Sat. 96-04-27 - Day 19 - 3° 53' N 126° 48' W Log: 1,609nm
Up at 1700Z. Fixed myself some eggs for breakfast. At mid-morning, it appears likely that we are truly in the SE trade winds, and through the doldrums -- hurray! Sunny, puffy cumulus clouds and steady 10 knots of wind from SE. Ah, paradise.
Daytime cabin temperature is still mid-eighties (~30°C). Nighttime watch is shorts and t-shirt mostly. Humidity down from the high values in the doldrums. John and I are both happpy.
Lottery: Dave: 12 miles off. John: 43! 3:2. I took a sun sight at 18:30 to help me -- it was close.
I baked bread today, using Ardmachree's white bread recipe, although I used 20% whole wheat flour in order to empty a container. Made two handsome loaves, plus I attempted cinnamon rolls, which weren't great -- not nearly enough sugar in the cinnamon layer. Hang on... let me sample the loaf... well, not that great. Looks good, and rose better than the Boobie bread, but not as nice a flavour. Maybe the whole wheat flour is to blame. Fun!
I also made supper -- tuna, mushroom and cheese pasta (re-run), and used the end of the cabbage for coleslaw. No more fresh veggies, except onion.
Great, peaceful sunset. We listened to Milestones together. CDs:
Started reading a horror book: Dark Channel by Ray Garton. Long time since I've read a horror book.
We moved our watches, as we're getting west, and the sun is rising and setting much later. My watches: 0400 - 0800; 1100 - 1400Z. I took sun and moon sights in late PM, but the sun shot was off by 42 miles.
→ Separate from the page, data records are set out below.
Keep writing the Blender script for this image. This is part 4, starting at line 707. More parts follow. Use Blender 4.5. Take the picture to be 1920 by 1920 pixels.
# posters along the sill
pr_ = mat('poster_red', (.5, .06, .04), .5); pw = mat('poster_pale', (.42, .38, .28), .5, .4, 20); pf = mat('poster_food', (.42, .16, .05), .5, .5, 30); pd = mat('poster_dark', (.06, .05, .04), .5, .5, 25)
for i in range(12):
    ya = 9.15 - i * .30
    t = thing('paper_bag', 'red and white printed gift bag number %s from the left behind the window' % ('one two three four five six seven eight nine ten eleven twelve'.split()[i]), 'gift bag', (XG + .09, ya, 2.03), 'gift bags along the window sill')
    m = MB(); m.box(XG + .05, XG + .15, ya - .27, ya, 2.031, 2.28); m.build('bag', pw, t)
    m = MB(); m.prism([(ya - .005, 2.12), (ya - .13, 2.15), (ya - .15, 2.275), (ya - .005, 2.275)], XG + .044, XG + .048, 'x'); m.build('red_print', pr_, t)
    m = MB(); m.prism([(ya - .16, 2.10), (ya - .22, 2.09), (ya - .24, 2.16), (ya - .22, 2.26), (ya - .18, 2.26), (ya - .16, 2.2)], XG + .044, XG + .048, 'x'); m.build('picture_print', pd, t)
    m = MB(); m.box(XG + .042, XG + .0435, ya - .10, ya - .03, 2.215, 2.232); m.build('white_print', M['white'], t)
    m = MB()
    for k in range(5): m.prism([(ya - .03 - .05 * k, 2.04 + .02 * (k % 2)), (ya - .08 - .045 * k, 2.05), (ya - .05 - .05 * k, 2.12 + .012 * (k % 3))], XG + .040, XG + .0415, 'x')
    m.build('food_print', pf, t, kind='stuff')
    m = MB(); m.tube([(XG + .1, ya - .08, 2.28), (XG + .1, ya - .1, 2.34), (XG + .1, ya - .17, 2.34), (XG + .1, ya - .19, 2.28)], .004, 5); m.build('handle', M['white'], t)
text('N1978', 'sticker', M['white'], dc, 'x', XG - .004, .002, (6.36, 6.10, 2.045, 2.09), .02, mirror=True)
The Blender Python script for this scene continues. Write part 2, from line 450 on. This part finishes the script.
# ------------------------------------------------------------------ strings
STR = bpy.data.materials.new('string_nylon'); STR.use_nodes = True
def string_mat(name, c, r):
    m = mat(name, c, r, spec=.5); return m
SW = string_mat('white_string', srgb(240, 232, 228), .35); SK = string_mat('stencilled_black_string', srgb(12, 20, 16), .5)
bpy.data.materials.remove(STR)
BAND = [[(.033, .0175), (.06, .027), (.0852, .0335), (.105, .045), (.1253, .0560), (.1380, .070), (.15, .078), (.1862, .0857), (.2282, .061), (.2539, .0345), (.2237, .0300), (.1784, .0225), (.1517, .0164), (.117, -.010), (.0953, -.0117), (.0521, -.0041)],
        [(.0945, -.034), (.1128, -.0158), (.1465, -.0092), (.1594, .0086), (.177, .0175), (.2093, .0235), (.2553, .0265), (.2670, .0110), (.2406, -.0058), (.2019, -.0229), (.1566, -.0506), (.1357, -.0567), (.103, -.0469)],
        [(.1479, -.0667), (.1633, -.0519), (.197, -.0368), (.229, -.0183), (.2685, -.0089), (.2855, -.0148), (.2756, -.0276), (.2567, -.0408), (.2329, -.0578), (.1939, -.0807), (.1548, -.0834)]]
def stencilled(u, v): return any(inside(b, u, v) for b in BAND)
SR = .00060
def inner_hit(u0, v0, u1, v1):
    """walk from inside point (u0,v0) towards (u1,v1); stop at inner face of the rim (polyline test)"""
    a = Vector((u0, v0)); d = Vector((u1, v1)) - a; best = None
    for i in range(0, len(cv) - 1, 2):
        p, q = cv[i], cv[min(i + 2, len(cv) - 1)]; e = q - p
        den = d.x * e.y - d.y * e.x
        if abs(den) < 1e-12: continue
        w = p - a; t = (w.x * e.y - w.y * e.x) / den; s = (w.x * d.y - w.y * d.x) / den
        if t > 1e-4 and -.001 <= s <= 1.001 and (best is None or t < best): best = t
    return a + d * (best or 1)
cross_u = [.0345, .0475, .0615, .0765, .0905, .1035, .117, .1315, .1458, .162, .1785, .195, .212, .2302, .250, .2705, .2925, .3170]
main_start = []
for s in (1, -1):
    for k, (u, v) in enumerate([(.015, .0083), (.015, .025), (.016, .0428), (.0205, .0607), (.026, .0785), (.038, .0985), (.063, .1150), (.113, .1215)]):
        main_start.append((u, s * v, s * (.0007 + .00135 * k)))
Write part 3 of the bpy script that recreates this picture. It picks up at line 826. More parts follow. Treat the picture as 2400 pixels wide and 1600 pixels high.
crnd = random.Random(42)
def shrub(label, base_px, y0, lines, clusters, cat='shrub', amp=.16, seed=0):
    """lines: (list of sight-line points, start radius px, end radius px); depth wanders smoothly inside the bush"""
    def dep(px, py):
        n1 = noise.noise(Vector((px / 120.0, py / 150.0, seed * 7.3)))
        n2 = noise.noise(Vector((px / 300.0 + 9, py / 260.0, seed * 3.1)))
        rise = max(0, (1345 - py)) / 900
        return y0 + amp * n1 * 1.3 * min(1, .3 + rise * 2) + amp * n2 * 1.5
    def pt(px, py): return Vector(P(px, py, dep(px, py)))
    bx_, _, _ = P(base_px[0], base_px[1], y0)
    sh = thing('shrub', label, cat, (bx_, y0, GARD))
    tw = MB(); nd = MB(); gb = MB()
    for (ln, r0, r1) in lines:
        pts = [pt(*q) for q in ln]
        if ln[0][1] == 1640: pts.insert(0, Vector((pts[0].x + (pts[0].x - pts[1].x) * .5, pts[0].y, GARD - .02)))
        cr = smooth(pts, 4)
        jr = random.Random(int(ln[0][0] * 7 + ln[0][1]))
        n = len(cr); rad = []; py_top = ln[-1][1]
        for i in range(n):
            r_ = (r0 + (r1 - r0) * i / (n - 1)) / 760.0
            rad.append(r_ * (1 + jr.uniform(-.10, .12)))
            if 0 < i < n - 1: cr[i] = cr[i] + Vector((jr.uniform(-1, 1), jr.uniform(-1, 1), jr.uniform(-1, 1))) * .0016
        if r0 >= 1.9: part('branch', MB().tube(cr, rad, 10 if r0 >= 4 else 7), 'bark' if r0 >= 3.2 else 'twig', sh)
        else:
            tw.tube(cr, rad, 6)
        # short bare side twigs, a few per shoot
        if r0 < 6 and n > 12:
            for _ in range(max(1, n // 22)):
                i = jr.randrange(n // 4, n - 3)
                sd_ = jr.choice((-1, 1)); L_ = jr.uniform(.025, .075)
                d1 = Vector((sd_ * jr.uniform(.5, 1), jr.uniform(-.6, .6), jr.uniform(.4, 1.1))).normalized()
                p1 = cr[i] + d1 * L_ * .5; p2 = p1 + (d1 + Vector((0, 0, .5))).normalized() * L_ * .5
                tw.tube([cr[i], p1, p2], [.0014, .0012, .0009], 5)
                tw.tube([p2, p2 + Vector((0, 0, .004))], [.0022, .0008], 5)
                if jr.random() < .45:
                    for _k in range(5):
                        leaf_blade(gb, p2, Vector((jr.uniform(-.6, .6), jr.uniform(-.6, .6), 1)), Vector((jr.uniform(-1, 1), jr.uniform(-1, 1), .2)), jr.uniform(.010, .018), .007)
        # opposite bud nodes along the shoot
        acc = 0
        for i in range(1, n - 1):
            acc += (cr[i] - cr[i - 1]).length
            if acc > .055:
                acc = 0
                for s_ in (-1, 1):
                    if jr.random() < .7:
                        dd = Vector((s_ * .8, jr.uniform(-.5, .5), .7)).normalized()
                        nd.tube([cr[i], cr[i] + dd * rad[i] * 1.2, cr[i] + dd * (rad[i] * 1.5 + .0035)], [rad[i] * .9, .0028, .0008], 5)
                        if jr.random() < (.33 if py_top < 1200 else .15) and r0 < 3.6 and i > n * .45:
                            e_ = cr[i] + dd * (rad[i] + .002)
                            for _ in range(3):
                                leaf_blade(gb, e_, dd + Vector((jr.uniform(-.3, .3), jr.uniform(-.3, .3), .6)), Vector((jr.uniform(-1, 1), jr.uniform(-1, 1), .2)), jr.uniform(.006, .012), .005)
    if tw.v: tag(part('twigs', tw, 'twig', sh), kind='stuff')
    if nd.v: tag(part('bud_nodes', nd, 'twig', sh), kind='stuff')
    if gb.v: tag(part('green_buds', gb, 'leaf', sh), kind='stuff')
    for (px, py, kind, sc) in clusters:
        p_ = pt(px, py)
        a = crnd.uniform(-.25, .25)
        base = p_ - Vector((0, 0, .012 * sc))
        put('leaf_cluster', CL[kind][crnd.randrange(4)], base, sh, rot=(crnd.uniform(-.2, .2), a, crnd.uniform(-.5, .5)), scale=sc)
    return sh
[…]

Ouch!
Stats on our doldrum crossing:
My early pre-dawn watches on the last two nights had the same phenomenon: I could discern light in the SE from over the horizon. Nothing on RADAR, but I concluded there must be a fish boat there. This morning, John saw a 150' fish boat (tuna?) chug past in the distance from that direction, so I guess I wasn't hallucinating after all.
When it's clear, the night watches on this trip have been fascinating, as we learn some stars and constellations, and watch as the sky changes as we move further south and west. The Southern Cross was visible from Puerto Vallarta, but is now quite high in the sky, and the North Star is very low -- neither of us have seen it for about a week.
Still kicking myself for letting that wahoo go last night! I've really become quite interested in fishing for food, ever since sailing aboard Cabezon.
There are interesting bioluminescent flashes happening tonight, as the boat and trolling generator (the halyard is working out fine) disturb some sea life or other. The flashes seem to be about 8' across.
I'm feeling quite happy today, no doubt because we're back in the kinder, gentler trades -- sun, pretty fluffy clouds, stars, > 1/2 moon -- it's great. We're beam reaching on a course of 210° magnetic, starting a great circle course to Hiva Oa, Marquesas. I'm happy despite having nicked my finger, scalded my hand (fiddling with the oven while boiling water on the stove), and sweated through a hot day in the galley.
Next trip, bring: video camera, at least 2 35mm cameras/bodies, and a flash. I've love to shoot some 1000ASA colour or 1600ASA B&W in the moonlight. Neeed a lens that can focus <<6', unlike the 70-210mm zoom I brought (and nothing else). Also a camera mount and shutter release would be good. Mount is absolute necessity for good video.